この4つで考えると時系列との関係性が整理できそうです。軸1は時代によって行ったり来たりしているけど、軸2は1980年前後で閉鎖的から開放的に大きな変化として移行しています。でも内向きになっている近年では、もう一度閉鎖的なムードが来る可能性も考えられます。下のようにその時代の特徴と変化ポイントをまとめてみました。

1945年:戦後復興で伝統的な日本に新しい思想が浸透(開放的)
1960年:高度成長に伴う効率化や経済性が主役(合理的)
1970年:成長の反発としての表現が台頭(個性的・閉鎖的)
1985年:経済が豊かになり余裕や多様性が表れだした(開放的)
1995年:過剰な表現を見直しミニマムや軽さが注目(合理的)
2000年~:力の抜けた感じだけど思想が強く出てくる(個性的)

そもそもこの展示会は美術館で行われた企画だから、論理的にまとめる必要はないので、13のカテゴリーを並列的に扱うことで成立しますが、これがもし仕事での場面(違う視点でこの企画に関わる人がいる場)だと、論理性を加える必要があるのかなと思います。こういった感覚的と論理的の使い分けとつなぎをすることができるようになれると、デザインストラテジーとしての活躍の場が増えるのでは、と考えながら思考してみました。

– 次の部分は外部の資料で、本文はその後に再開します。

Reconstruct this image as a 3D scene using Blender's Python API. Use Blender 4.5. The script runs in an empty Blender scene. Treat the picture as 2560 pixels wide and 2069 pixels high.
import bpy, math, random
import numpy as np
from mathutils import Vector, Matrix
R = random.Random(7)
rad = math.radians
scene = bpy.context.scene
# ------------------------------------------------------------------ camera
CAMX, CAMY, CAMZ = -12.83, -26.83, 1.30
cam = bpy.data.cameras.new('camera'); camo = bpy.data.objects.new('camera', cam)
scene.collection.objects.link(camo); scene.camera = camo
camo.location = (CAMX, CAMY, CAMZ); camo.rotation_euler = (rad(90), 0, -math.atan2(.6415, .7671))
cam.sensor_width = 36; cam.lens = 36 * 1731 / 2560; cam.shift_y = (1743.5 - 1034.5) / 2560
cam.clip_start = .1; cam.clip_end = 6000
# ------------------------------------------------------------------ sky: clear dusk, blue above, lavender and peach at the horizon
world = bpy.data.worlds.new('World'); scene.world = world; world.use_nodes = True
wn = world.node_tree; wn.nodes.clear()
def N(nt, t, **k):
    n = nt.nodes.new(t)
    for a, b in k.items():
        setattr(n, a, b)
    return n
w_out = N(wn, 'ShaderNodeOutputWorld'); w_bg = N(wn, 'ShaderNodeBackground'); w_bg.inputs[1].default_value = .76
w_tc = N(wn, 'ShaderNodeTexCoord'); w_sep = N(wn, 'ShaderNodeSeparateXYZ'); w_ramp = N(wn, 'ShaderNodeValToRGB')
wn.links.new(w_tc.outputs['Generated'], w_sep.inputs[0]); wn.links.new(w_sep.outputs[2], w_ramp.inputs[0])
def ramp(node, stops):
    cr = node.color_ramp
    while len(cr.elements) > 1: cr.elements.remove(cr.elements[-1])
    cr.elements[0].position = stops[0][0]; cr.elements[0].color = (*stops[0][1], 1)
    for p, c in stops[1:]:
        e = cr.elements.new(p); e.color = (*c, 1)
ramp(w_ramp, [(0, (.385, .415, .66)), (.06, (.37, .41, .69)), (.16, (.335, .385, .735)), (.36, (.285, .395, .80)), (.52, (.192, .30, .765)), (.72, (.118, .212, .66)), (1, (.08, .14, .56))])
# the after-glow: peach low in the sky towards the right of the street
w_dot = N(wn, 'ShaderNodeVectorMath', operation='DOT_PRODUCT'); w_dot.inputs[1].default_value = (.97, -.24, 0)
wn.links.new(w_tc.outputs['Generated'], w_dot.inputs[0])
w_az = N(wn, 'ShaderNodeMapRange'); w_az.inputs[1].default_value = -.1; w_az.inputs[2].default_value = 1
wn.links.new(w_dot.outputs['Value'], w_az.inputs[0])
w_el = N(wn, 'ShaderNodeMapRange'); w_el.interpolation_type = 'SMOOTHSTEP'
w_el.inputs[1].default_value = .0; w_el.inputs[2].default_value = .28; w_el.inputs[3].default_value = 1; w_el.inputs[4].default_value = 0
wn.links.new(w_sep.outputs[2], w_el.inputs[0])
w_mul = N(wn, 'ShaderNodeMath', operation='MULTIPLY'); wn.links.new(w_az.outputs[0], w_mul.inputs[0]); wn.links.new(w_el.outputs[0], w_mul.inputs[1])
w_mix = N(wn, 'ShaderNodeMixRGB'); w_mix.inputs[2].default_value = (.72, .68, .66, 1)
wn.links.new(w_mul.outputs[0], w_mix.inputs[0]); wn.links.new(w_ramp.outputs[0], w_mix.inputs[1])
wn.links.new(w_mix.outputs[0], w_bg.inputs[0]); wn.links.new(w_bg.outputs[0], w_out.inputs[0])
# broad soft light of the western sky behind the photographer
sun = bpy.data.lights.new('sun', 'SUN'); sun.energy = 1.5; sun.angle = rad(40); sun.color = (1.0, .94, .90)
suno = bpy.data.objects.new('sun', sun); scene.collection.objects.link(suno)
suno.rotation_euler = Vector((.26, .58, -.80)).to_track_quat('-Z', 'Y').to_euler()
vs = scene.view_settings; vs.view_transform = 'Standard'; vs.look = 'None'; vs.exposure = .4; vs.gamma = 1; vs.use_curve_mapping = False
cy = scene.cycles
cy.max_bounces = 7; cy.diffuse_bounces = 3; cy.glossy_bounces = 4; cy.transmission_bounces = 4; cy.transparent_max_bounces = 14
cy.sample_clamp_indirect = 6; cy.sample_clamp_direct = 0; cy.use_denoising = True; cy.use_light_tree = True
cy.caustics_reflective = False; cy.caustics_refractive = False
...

ところでこの展示会の一番の目玉は、僕が通っていた学校の初代校長であり建築家の、清家清が設計した『斎藤助教授の家』が実物大で再現されていることです。原寸大で雪見窓の心地よさや、移動畳の使われ方、部屋と部屋の距離感などが体感できます。素晴らしい!

あと個人的には、建築家の家だけでなく、ハウスメーカー・集合住宅・リノベーションの流れなども含めて、日本全体の家を見ることができると、より深い気づきが得られそうだなと思いました。誰か企画してもらいたいです。